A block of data
▼

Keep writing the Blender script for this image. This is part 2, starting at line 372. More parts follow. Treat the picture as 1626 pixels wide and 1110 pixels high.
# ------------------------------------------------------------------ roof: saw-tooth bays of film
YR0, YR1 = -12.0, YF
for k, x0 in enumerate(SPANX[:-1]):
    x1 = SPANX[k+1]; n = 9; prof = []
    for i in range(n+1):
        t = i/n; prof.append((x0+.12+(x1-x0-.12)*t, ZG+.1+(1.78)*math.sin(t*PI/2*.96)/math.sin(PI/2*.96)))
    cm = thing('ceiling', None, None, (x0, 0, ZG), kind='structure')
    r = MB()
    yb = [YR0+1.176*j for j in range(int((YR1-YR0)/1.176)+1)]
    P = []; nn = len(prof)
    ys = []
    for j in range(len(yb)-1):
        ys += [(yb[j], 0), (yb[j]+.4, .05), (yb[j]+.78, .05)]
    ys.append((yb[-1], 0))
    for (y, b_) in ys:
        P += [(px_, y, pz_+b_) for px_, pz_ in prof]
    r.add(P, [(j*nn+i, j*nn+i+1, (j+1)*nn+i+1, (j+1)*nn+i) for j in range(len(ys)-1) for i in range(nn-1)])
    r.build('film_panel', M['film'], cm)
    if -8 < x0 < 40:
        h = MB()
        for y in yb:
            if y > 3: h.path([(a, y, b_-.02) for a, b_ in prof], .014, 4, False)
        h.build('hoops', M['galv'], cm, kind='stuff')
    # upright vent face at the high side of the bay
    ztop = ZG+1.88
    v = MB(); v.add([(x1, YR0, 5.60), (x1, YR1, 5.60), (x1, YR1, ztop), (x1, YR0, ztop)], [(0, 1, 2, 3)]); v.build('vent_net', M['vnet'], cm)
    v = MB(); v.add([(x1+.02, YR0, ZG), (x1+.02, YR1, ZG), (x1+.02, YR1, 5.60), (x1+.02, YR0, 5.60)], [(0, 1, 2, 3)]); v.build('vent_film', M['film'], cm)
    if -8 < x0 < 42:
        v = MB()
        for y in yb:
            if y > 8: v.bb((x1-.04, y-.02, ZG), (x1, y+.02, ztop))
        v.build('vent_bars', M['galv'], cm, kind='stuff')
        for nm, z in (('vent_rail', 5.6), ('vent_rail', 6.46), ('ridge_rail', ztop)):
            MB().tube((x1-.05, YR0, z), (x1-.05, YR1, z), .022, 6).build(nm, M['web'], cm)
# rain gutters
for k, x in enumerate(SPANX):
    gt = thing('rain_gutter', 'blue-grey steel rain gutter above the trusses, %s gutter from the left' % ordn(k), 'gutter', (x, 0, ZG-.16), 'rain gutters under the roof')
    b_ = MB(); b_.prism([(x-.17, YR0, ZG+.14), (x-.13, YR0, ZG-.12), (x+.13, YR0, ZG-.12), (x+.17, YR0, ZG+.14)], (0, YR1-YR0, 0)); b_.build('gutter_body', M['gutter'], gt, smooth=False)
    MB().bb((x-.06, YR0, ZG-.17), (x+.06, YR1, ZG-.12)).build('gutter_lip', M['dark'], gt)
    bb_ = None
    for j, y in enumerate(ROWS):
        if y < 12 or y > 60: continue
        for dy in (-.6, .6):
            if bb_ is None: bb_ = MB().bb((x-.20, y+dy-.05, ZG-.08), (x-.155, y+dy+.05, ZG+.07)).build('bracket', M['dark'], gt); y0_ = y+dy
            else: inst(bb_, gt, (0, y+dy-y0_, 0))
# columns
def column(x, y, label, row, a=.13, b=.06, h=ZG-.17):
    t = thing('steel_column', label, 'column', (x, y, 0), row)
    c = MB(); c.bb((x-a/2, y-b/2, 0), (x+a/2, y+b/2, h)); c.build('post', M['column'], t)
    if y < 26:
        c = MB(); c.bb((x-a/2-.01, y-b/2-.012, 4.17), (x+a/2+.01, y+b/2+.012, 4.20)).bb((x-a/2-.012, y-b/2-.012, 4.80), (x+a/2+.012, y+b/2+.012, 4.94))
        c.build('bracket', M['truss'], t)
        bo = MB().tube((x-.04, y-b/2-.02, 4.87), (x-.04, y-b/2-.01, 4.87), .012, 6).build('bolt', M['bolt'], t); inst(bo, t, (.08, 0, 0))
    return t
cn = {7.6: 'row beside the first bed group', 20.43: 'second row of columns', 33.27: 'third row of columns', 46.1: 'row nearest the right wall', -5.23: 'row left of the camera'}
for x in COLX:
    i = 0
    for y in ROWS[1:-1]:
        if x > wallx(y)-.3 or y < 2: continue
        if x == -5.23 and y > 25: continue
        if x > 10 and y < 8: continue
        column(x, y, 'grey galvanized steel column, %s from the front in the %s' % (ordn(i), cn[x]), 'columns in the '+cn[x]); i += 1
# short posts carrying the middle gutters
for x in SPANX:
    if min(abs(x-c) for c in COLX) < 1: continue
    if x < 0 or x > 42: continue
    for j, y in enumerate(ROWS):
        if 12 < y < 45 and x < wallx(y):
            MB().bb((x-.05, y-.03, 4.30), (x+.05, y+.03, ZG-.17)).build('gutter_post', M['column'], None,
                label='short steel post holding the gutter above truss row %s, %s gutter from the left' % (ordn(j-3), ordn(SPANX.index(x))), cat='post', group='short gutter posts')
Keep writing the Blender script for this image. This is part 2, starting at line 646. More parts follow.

▲

Objective:
Pick out all lines from the data above in which the word "high" appears.

Answer to this task:
Keep writing the Blender script for this image. This is part 2, starting at line 372. More parts follow. Treat the picture as 1626 pixels wide and 1110 pixels high.
    # upright vent face at the high side of the bay